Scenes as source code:
● ● ●
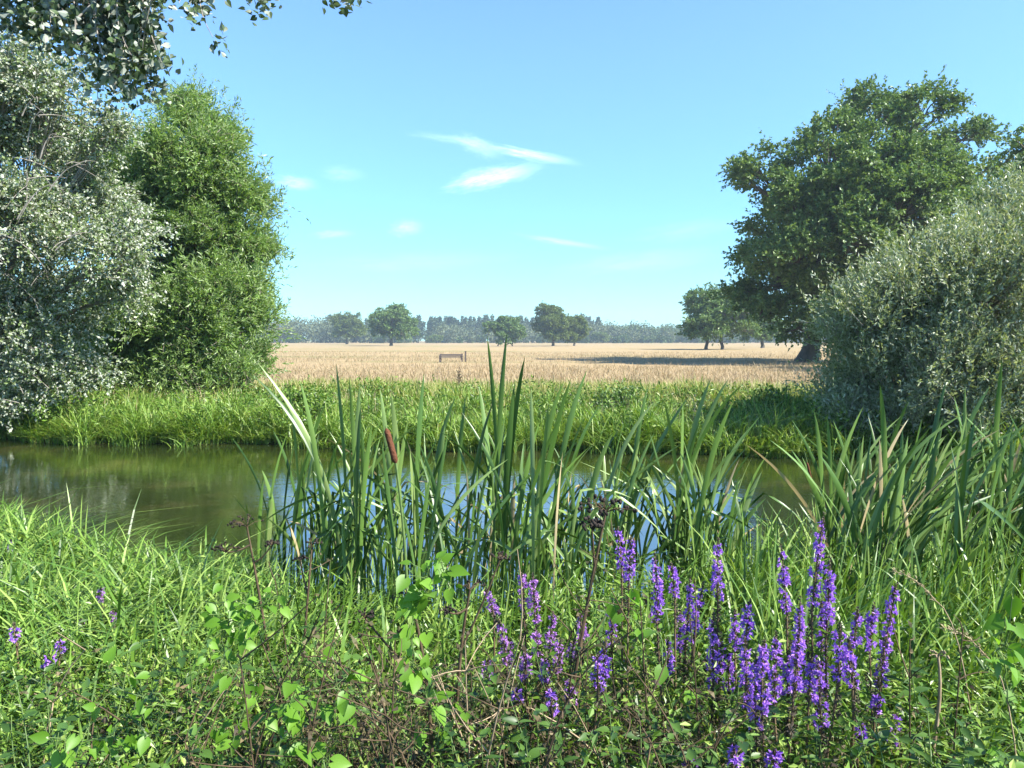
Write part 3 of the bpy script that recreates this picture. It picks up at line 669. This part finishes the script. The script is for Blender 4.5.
tipsC = [(253, 375, 338), (258, 363, 325), (288, 381, 312), (300, 380, 330), (336, 363, 340), (349, 376, 346), (360, 383, 350), (325, 405, 308), (361, 405, 352), (380, 388, 374), (391, 393, 386), (424, 373, 418),
         (456, 396, 428), (466, 395, 440), (487, 335, 484), (507, 333, 494), (525, 356, 500), (494, 400, 470), (479, 386, 490), (531, 388, 520), (571, 378, 530), (587, 370, 545), (549, 401, 525), (564, 381, 535),
         (711, 378, 655), (729, 378, 660), (744, 383, 665), (655, 401, 590), (664, 400, 664), (683, 403, 680), (734, 400, 668), (761, 415, 680), (628, 411, 600), (613, 433, 590), (767, 455, 710), (762, 471, 715), (739, 476, 735),
         (766, 498, 740), (540, 420, 515), (505, 415, 500), (445, 425, 440), (408, 420, 400), (372, 425, 366), (318, 430, 330), (600, 405, 570), (640, 440, 630), (700, 420, 670), (690, 395, 660), (648, 385, 625), (515, 380, 505), (262, 470, 300), (410, 450, 410), (272, 500, 290)]
labC = {0: 'outermost cattail of the middle clump, its long blades leaning out over the water', 8: 'cattail behind the tallest pair of pointed blades, middle of the central clump'}
outC, plC = cattails(tipsC, 3.6, 4.7, 30, (300, 722), 15, .08, {}, 'cattails in the middle of the pond edge', (.45, 1.08), 'green cattail with upright strap leaves in the middle clump before the open water')
tipsR = [(1002, 360, 990), (880, 384, 885), (947, 379, 915), (990, 386, 935), (954, 396, 980), (965, 385, 950), (909, 400, 870), (863, 407, 835), (814, 411, 822), (833, 420, 840), (804, 435, 825), (770, 440, 845), (791, 449, 830),
         (908, 436, 880), (924, 445, 885), (936, 460, 890), (1012, 428, 1000), (1017, 415, 970), (955, 482, 990), (860, 440, 850), (885, 430, 870), (940, 430, 925), (975, 420, 960), (1000, 445, 985), (1030, 440, 1010), (845, 450, 850),
         (820, 455, 845), (900, 470, 890), (1040, 400, 1020), (1055, 420, 1040)]
outR, plR = cattails(tipsR, 3.3, 5.0, 28, (845, 1090), 15, .2, {}, 'cattails on the right of the pond edge', (.5, 1.05), 'green cattail with strap leaves in the clump before the grey sallow')
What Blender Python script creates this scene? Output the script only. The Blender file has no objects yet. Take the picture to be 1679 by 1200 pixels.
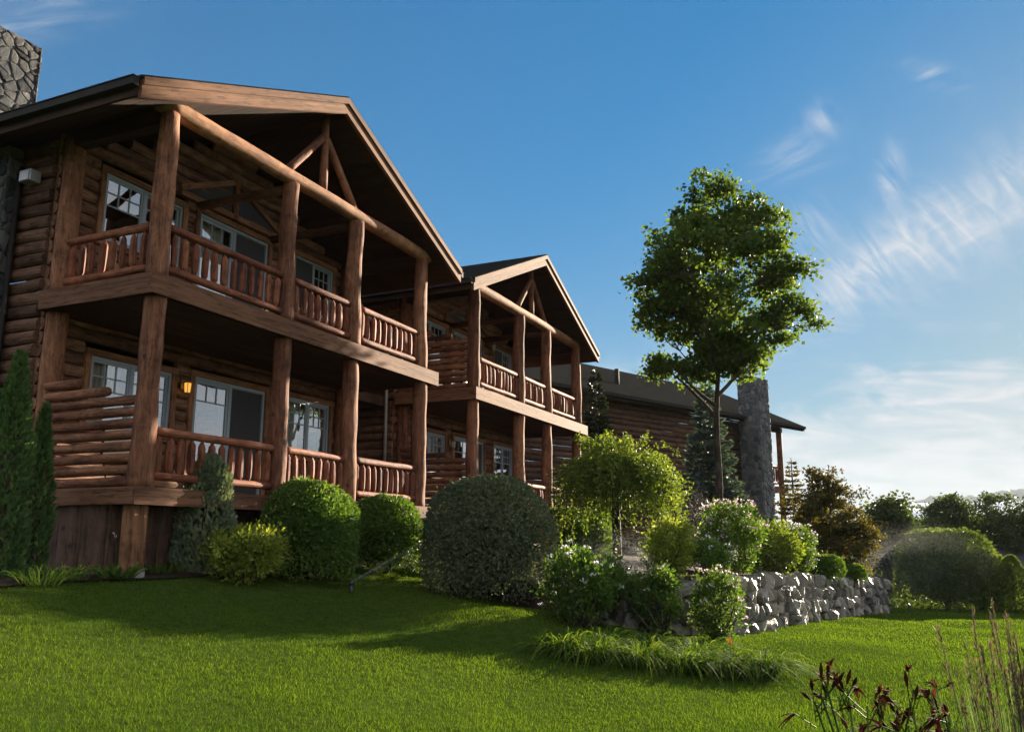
import bpy, bmesh, math, random
import numpy as np
from mathutils import Vector, Matrix
R = math.radians
random.seed(7)
rng = np.random.default_rng(7)
SC = bpy.context.scene
COL = SC.collection

# ------------------------------------------------------------------ camera
cd = bpy.data.cameras.new("camera")
cd.sensor_width = 36.0
cd.lens = 1410.0 / 1679.0 * 36.0
cd.clip_start = 0.05
cd.clip_end = 30000
cam = bpy.data.objects.new("camera", cd)
COL.objects.link(cam)
YAW, PITCH = R(24.31), R(11.505)
cam.location = (0, 0, 1.6)
cam.rotation_euler = Vector((math.cos(YAW) * math.cos(PITCH), math.sin(YAW) * math.cos(PITCH), math.sin(PITCH))).to_track_quat('-Z', 'Y').to_euler()
SC.camera = cam

# ------------------------------------------------------------------ world, sun, exposure
SUN_AZ, SUN_EL = R(-15.0), R(13.8)          # azimuth from +X, counter-clockwise
SC.view_settings.view_transform = 'Standard'
SC.view_settings.look = 'None'
SC.view_settings.gamma = 1
SC.view_settings.exposure = 2.6
SC.cycles.use_denoising = True
SC.cycles.max_bounces = 8
SC.cycles.transparent_max_bounces = 12
SC.cycles.sample_clamp_indirect = 6


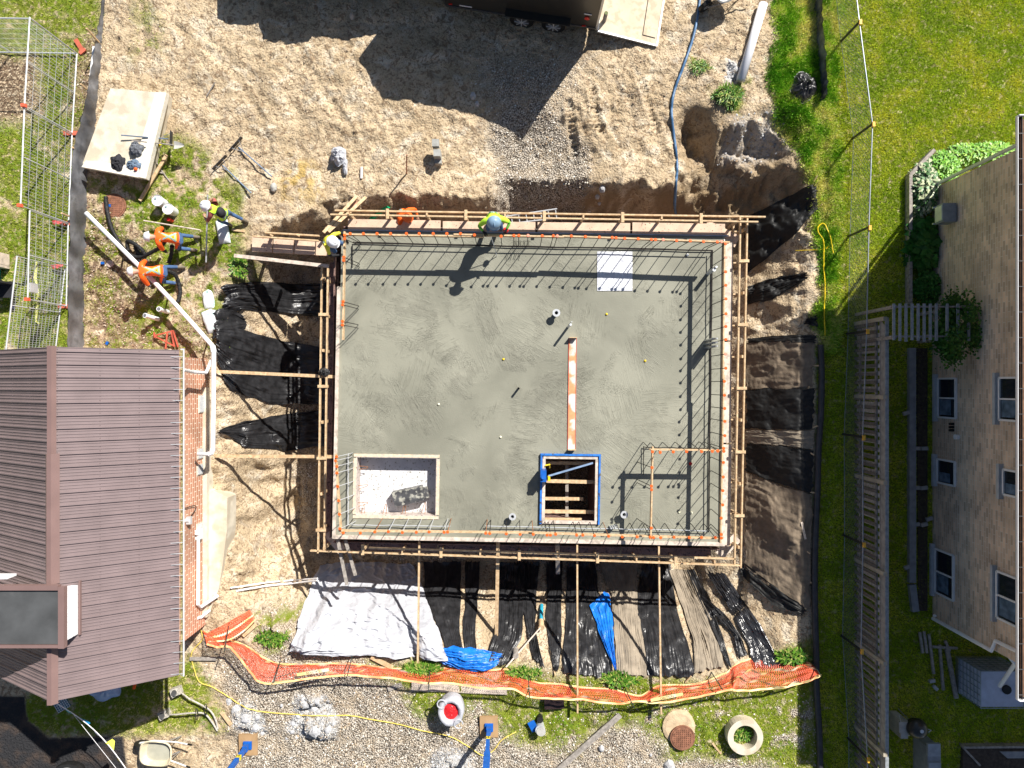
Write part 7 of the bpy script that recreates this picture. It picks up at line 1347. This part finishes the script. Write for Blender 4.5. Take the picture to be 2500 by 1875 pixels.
● ● ●
DIRECTIVE: Repeat the data exactly, excluding the pictures.

SOLUTION:
Write part 3 of the bpy script that recreates this picture. It picks up at line 669. This part finishes the script. The script is for Blender 4.5.
tipsC = [(253, 375, 338), (258, 363, 325), (288, 381, 312), (300, 380, 330), (336, 363, 340), (349, 376, 346), (360, 383, 350), (325, 405, 308), (361, 405, 352), (380, 388, 374), (391, 393, 386), (424, 373, 418),
         (456, 396, 428), (466, 395, 440), (487, 335, 484), (507, 333, 494), (525, 356, 500), (494, 400, 470), (479, 386, 490), (531, 388, 520), (571, 378, 530), (587, 370, 545), (549, 401, 525), (564, 381, 535),
         (711, 378, 655), (729, 378, 660), (744, 383, 665), (655, 401, 590), (664, 400, 664), (683, 403, 680), (734, 400, 668), (761, 415, 680), (628, 411, 600), (613, 433, 590), (767, 455, 710), (762, 471, 715), (739, 476, 735),
         (766, 498, 740), (540, 420, 515), (505, 415, 500), (445, 425, 440), (408, 420, 400), (372, 425, 366), (318, 430, 330), (600, 405, 570), (640, 440, 630), (700, 420, 670), (690, 395, 660), (648, 385, 625), (515, 380, 505), (262, 470, 300), (410, 450, 410), (272, 500, 290)]
labC = {0: 'outermost cattail of the middle clump, its long blades leaning out over the water', 8: 'cattail behind the tallest pair of pointed blades, middle of the central clump'}
outC, plC = cattails(tipsC, 3.6, 4.7, 30, (300, 722), 15, .08, {}, 'cattails in the middle of the pond edge', (.45, 1.08), 'green cattail with upright strap leaves in the middle clump before the open water')
tipsR = [(1002, 360, 990), (880, 384, 885), (947, 379, 915), (990, 386, 935), (954, 396, 980), (965, 385, 950), (909, 400, 870), (863, 407, 835), (814, 411, 822), (833, 420, 840), (804, 435, 825), (770, 440, 845), (791, 449, 830),
         (908, 436, 880), (924, 445, 885), (936, 460, 890), (1012, 428, 1000), (1017, 415, 970), (955, 482, 990), (860, 440, 850), (885, 430, 870), (940, 430, 925), (975, 420, 960), (1000, 445, 985), (1030, 440, 1010), (845, 450, 850),
         (820, 455, 845), (900, 470, 890), (1040, 400, 1020), (1055, 420, 1040)]
outR, plR = cattails(tipsR, 3.3, 5.0, 28, (845, 1090), 15, .2, {}, 'cattails on the right of the pond edge', (.5, 1.05), 'green cattail with strap leaves in the clump before the grey sallow')
What Blender Python script creates this scene? Output the script only. The Blender file has no objects yet. Take the picture to be 1679 by 1200 pixels.
import bpy, bmesh, math, random
import numpy as np
from mathutils import Vector, Matrix
R = math.radians
random.seed(7)
rng = np.random.default_rng(7)
SC = bpy.context.scene
COL = SC.collection

# ------------------------------------------------------------------ camera
cd = bpy.data.cameras.new("camera")
cd.sensor_width = 36.0
cd.lens = 1410.0 / 1679.0 * 36.0
cd.clip_start = 0.05
cd.clip_end = 30000
cam = bpy.data.objects.new("camera", cd)
COL.objects.link(cam)
YAW, PITCH = R(24.31), R(11.505)
cam.location = (0, 0, 1.6)
cam.rotation_euler = Vector((math.cos(YAW) * math.cos(PITCH), math.sin(YAW) * math.cos(PITCH), math.sin(PITCH))).to_track_quat('-Z', 'Y').to_euler()
SC.camera = cam

# ------------------------------------------------------------------ world, sun, exposure
SUN_AZ, SUN_EL = R(-15.0), R(13.8)          # azimuth from +X, counter-clockwise
SC.view_settings.view_transform = 'Standard'
SC.view_settings.look = 'None'
SC.view_settings.gamma = 1
SC.view_settings.exposure = 2.6
SC.cycles.use_denoising = True
SC.cycles.max_bounces = 8
SC.cycles.transparent_max_bounces = 12
SC.cycles.sample_clamp_indirect = 6


Write part 7 of the bpy script that recreates this picture. It picks up at line 1347. This part finishes the script. Write for Blender 4.5. Take the picture to be 2500 by 1875 pixels.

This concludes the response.